◆ Given task
Can you transcribe every line exactly and leave the pictures behind?

---*---

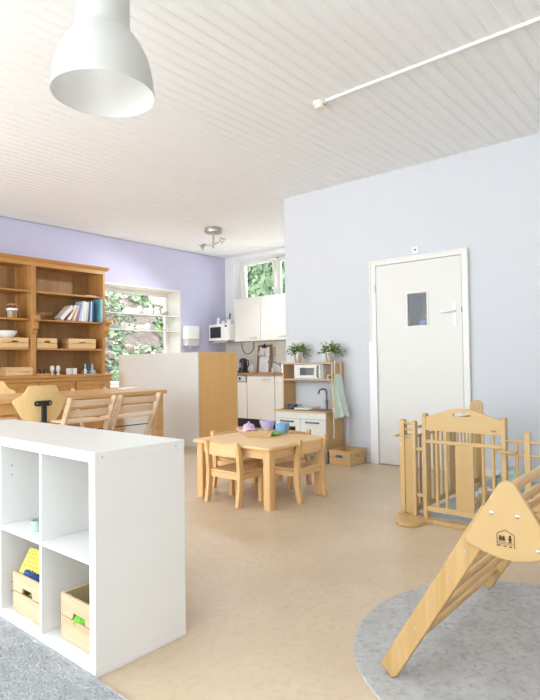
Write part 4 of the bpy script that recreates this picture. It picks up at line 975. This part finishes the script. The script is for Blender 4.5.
# microwave on a wall bracket
bkt = tag(MB().tube([(6.95, 7.25, 1.455), (7.40, 7.25, 1.455)], .010).tube([(6.95, 6.93, 1.455), (7.40, 6.93, 1.455)], .010).tube([(6.955, 6.90, 1.455), (6.955, 7.28, 1.455)], .008).box(7.395, 7.419, 6.90, 7.28, 1.40, 1.47).build('microwave_bracket', 'lightgrey', None), 'pale metal wall bracket carrying the microwave', 'bracket')
mw = thing('microwave', 'white microwave with a dark door in the corner beside the upper cabinets', 'microwave', (6.96, 6.825, 1.466))
MB().box(.0, .34, 0, .52, .012, .315).build('casing', 'white', mw, .008)
fd = MB().box(-.018, -.001, .155, .515, .014, .313).build('oven_door', 'white', mw, .005); MB().box(-.0195, -.018, .20, .475, .065, .262).build('door_window', 'screen', fd)
cp_ = MB().box(-.018, -.001, .005, .150, .014, .313).build('control_panel', 'white', mw, .004); MB().box(-.0195, -.018, .045, .105, .255, .285).build('display', 'screen', cp_)
for q in (.01, .28):
    for r_ in (.02, .46): MB().box(q, q+.05, r_, r_+.04, 0, .012).build('rubber_foot', 'black', mw)
tag(MB().lathe([(0, 0), (.035, 0), (.035, .06), (.026, .065), (.028, .115), (.024, .12), (0, .12)], seg=20).build('white_bottle', 'white', None, loc=(7.06, 7.20, 1.782)), 'white dispenser bottle standing on the microwave', 'bottle')
tag(MB().lathe([(0, 0), (.03, 0), (.045, .025), (.03, .06), (0, .07)], seg=20).build('white_pot', 'white', None, loc=(7.06, 7.07, 1.782)), 'round white pot between bottle and holder on the microwave', 'pot')
uh = tag(MB().lathe([(0, 0), (.035, 0), (.038, .075), (.034, .075), (.032, .006), (0, .006)], seg=20).build('utensil_holder', 'white', None, loc=(7.08, 6.945, 1.782)), 'white utensil cup on the right of the microwave top', 'holder')
tag(MB().tube([(7.075, 6.945, 1.792), (7.07, 6.93, 1.87), (7.065, 6.915, 1.93), (7.06, 6.905, 1.975)], [.006, .009, .016, .010]).build('black_utensil', 'black', None), 'black utensil sticking up from the cup on the microwave', 'utensil')
tag(MB().tube([(7.10, 6.96, 1.792), (7.10, 7.0, 1.88), (7.10, 7.03, 1.90)], .006).build('grey_utensil', 'dgrey', None), 'thin grey utensil leaning left in the cup on the microwave', 'utensil')
tag(MB().tube([(7.40, 6.96, 1.45)]+[(7.395, 6.80+.145*math.cos(t), 1.40-.16*math.sin(t)) for t in [PI*i/12 for i in range(13)]]+[(7.39, 6.655, 1.45)], .006).build('power_cord', 'dark', None), 'dark power cord looping down below the microwave', 'cord')
# kettle
kt = thing('electric_kettle', 'black and steel electric kettle on the worktop by the divider', 'kettle', (7.12, 6.66, .9125))
MB().lathe([(0, 0), (.085, 0), (.085, .02), (0, .022)], seg=28).build('kettle_base', 'black', kt)
MB().lathe([(0, .0225), (.078, .0225), (.080, .06), (.068, .19), (.055, .235), (.03, .25), (0, .255)], seg=28).build('kettle_body', 'black', kt); MB().box(-.083, -.068, -.018, .018, .08, .17).build('water_gauge', 'steel', kt, .003)
MB().tube([(.0, -.06, .22), (0, -.12, .21), (0, -.13, .13), (0, -.085, .06)], .012).build('kettle_handle', 'black', kt)
tag(MB().prism(rrect(-.09, .09, -.06, .06, .02), 'z', 0, .035).build('black_tray', 'black', None, .005, loc=(6.98, 6.53, .9125)), 'black tray in front of the kettle on the worktop', 'tray')
tag(MB().lathe([(0, 0), (.028, 0), (.034, .09), (.022, .115), (.022, .13), (0, .132)], seg=18).build('glass_bottle', 'lightgrey', None, loc=(7.15, 6.475, .9125)), 'small grey glass jar between the kettle and the clipboard', 'jar')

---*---

◆ The reply
Write part 4 of the bpy script that recreates this picture. It picks up at line 975. This part finishes the script. The script is for Blender 4.5.
# microwave on a wall bracket
bkt = tag(MB().tube([(6.95, 7.25, 1.455), (7.40, 7.25, 1.455)], .010).tube([(6.95, 6.93, 1.455), (7.40, 6.93, 1.455)], .010).tube([(6.955, 6.90, 1.455), (6.955, 7.28, 1.455)], .008).box(7.395, 7.419, 6.90, 7.28, 1.40, 1.47).build('microwave_bracket', 'lightgrey', None), 'pale metal wall bracket carrying the microwave', 'bracket')
mw = thing('microwave', 'white microwave with a dark door in the corner beside the upper cabinets', 'microwave', (6.96, 6.825, 1.466))
MB().box(.0, .34, 0, .52, .012, .315).build('casing', 'white', mw, .008)
fd = MB().box(-.018, -.001, .155, .515, .014, .313).build('oven_door', 'white', mw, .005); MB().box(-.0195, -.018, .20, .475, .065, .262).build('door_window', 'screen', fd)
cp_ = MB().box(-.018, -.001, .005, .150, .014, .313).build('control_panel', 'white', mw, .004); MB().box(-.0195, -.018, .045, .105, .255, .285).build('display', 'screen', cp_)
for q in (.01, .28):
    for r_ in (.02, .46): MB().box(q, q+.05, r_, r_+.04, 0, .012).build('rubber_foot', 'black', mw)
tag(MB().lathe([(0, 0), (.035, 0), (.035, .06), (.026, .065), (.028, .115), (.024, .12), (0, .12)], seg=20).build('white_bottle', 'white', None, loc=(7.06, 7.20, 1.782)), 'white dispenser bottle standing on the microwave', 'bottle')
tag(MB().lathe([(0, 0), (.03, 0), (.045, .025), (.03, .06), (0, .07)], seg=20).build('white_pot', 'white', None, loc=(7.06, 7.07, 1.782)), 'round white pot between bottle and holder on the microwave', 'pot')
uh = tag(MB().lathe([(0, 0), (.035, 0), (.038, .075), (.034, .075), (.032, .006), (0, .006)], seg=20).build('utensil_holder', 'white', None, loc=(7.08, 6.945, 1.782)), 'white utensil cup on the right of the microwave top', 'holder')
tag(MB().tube([(7.075, 6.945, 1.792), (7.07, 6.93, 1.87), (7.065, 6.915, 1.93), (7.06, 6.905, 1.975)], [.006, .009, .016, .010]).build('black_utensil', 'black', None), 'black utensil sticking up from the cup on the microwave', 'utensil')
tag(MB().tube([(7.10, 6.96, 1.792), (7.10, 7.0, 1.88), (7.10, 7.03, 1.90)], .006).build('grey_utensil', 'dgrey', None), 'thin grey utensil leaning left in the cup on the microwave', 'utensil')
tag(MB().tube([(7.40, 6.96, 1.45)]+[(7.395, 6.80+.145*math.cos(t), 1.40-.16*math.sin(t)) for t in [PI*i/12 for i in range(13)]]+[(7.39, 6.655, 1.45)], .006).build('power_cord', 'dark', None), 'dark power cord looping down below the microwave', 'cord')
# kettle
kt = thing('electric_kettle', 'black and steel electric kettle on the worktop by the divider', 'kettle', (7.12, 6.66, .9125))
MB().lathe([(0, 0), (.085, 0), (.085, .02), (0, .022)], seg=28).build('kettle_base', 'black', kt)
MB().lathe([(0, .0225), (.078, .0225), (.080, .06), (.068, .19), (.055, .235), (.03, .25), (0, .255)], seg=28).build('kettle_body', 'black', kt); MB().box(-.083, -.068, -.018, .018, .08, .17).build('water_gauge', 'steel', kt, .003)
MB().tube([(.0, -.06, .22), (0, -.12, .21), (0, -.13, .13), (0, -.085, .06)], .012).build('kettle_handle', 'black', kt)
tag(MB().prism(rrect(-.09, .09, -.06, .06, .02), 'z', 0, .035).build('black_tray', 'black', None, .005, loc=(6.98, 6.53, .9125)), 'black tray in front of the kettle on the worktop', 'tray')
tag(MB().lathe([(0, 0), (.028, 0), (.034, .09), (.022, .115), (.022, .13), (0, .132)], seg=18).build('glass_bottle', 'lightgrey', None, loc=(7.15, 6.475, .9125)), 'small grey glass jar between the kettle and the clipboard', 'jar')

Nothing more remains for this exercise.